> What the task requires
Output the full listing below exactly, without the pictures.

--- Records ---

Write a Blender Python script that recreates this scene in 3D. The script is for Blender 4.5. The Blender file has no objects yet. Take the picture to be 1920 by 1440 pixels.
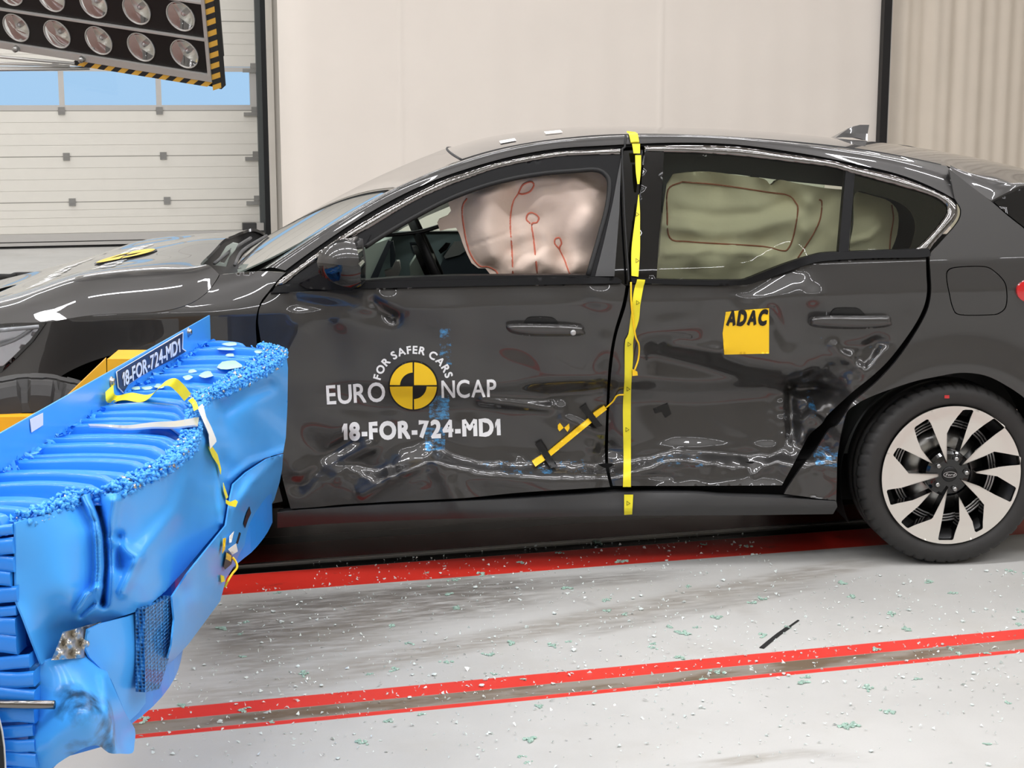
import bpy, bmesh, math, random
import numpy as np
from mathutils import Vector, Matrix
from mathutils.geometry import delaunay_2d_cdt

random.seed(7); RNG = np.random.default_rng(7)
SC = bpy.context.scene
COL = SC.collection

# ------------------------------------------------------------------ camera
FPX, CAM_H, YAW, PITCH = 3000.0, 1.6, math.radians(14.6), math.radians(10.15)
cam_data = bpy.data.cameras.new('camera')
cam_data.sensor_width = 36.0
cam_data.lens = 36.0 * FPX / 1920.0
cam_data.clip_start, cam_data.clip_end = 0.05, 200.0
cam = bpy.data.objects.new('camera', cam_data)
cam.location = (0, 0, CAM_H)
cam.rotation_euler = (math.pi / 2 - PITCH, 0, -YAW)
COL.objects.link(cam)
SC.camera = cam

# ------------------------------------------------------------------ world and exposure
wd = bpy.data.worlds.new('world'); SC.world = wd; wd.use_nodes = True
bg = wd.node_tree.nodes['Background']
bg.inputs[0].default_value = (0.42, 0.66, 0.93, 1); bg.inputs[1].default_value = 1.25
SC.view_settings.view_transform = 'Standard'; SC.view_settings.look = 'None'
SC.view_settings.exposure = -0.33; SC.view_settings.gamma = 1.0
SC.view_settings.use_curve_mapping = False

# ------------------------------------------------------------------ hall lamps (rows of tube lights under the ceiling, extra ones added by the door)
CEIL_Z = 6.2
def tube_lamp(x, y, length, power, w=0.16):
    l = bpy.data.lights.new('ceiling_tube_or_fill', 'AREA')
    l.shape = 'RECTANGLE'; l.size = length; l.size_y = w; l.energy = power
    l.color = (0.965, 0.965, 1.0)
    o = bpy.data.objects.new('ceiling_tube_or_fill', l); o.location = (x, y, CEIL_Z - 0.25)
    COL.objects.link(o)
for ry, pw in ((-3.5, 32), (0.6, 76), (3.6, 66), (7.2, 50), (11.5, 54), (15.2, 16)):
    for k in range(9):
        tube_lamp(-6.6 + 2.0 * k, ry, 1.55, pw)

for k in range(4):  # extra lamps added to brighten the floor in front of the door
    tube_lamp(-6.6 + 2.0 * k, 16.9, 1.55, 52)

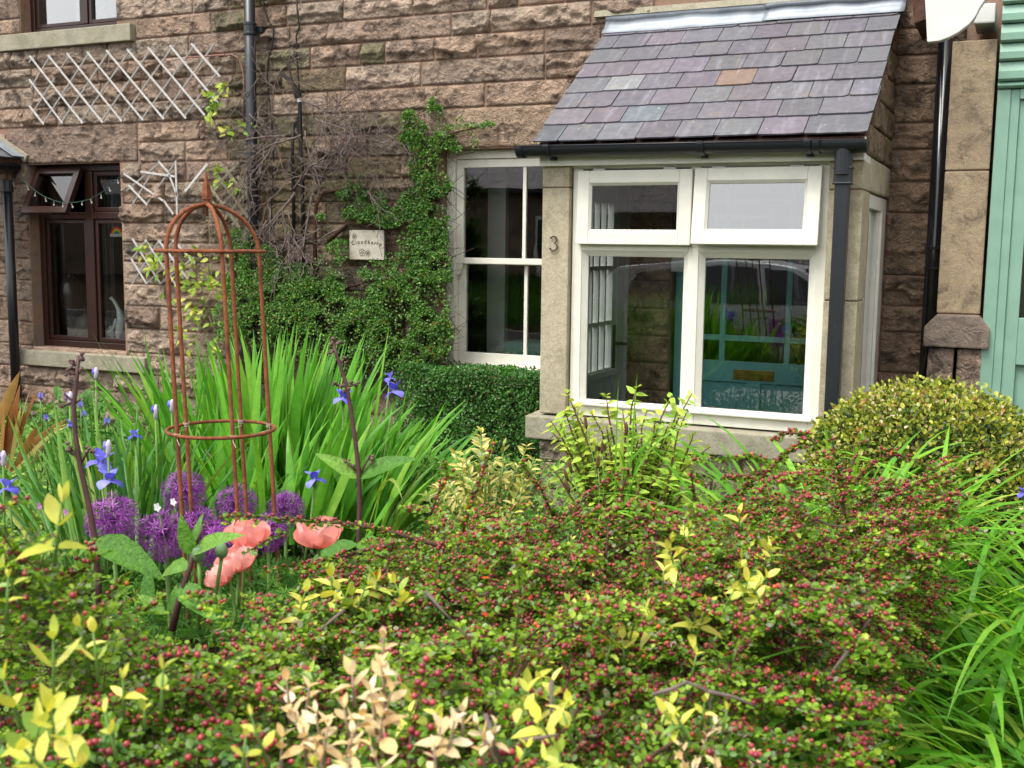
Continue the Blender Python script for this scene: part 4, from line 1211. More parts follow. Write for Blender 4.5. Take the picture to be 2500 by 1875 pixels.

---

> Task solution
Write a Blender Python script that recreates this scene in 3D. The script is for Blender 4.5. The Blender file has no objects yet. Take the picture to be 1920 by 1440 pixels.
import bpy, bmesh, math, random
import numpy as np
from mathutils import Vector, Matrix
from mathutils.geometry import delaunay_2d_cdt

random.seed(7); RNG = np.random.default_rng(7)
SC = bpy.context.scene
COL = SC.collection

# ------------------------------------------------------------------ camera
FPX, CAM_H, YAW, PITCH = 3000.0, 1.6, math.radians(14.6), math.radians(10.15)
cam_data = bpy.data.cameras.new('camera')
cam_data.sensor_width = 36.0
cam_data.lens = 36.0 * FPX / 1920.0
cam_data.clip_start, cam_data.clip_end = 0.05, 200.0
cam = bpy.data.objects.new('camera', cam_data)
cam.location = (0, 0, CAM_H)
cam.rotation_euler = (math.pi / 2 - PITCH, 0, -YAW)
COL.objects.link(cam)
SC.camera = cam

# ------------------------------------------------------------------ world and exposure
wd = bpy.data.worlds.new('world'); SC.world = wd; wd.use_nodes = True
bg = wd.node_tree.nodes['Background']
bg.inputs[0].default_value = (0.42, 0.66, 0.93, 1); bg.inputs[1].default_value = 1.25
SC.view_settings.view_transform = 'Standard'; SC.view_settings.look = 'None'
SC.view_settings.exposure = -0.33; SC.view_settings.gamma = 1.0
SC.view_settings.use_curve_mapping = False

# ------------------------------------------------------------------ hall lamps (rows of tube lights under the ceiling, extra ones added by the door)
CEIL_Z = 6.2
def tube_lamp(x, y, length, power, w=0.16):
    l = bpy.data.lights.new('ceiling_tube_or_fill', 'AREA')
    l.shape = 'RECTANGLE'; l.size = length; l.size_y = w; l.energy = power
    l.color = (0.965, 0.965, 1.0)
    o = bpy.data.objects.new('ceiling_tube_or_fill', l); o.location = (x, y, CEIL_Z - 0.25)
    COL.objects.link(o)
for ry, pw in ((-3.5, 32), (0.6, 76), (3.6, 66), (7.2, 50), (11.5, 54), (15.2, 16)):
    for k in range(9):
        tube_lamp(-6.6 + 2.0 * k, ry, 1.55, pw)

for k in range(4):  # extra lamps added to brighten the floor in front of the door
    tube_lamp(-6.6 + 2.0 * k, 16.9, 1.55, 52)

Continue the Blender Python script for this scene: part 4, from line 1211. More parts follow. Write for Blender 4.5. Take the picture to be 2500 by 1875 pixels.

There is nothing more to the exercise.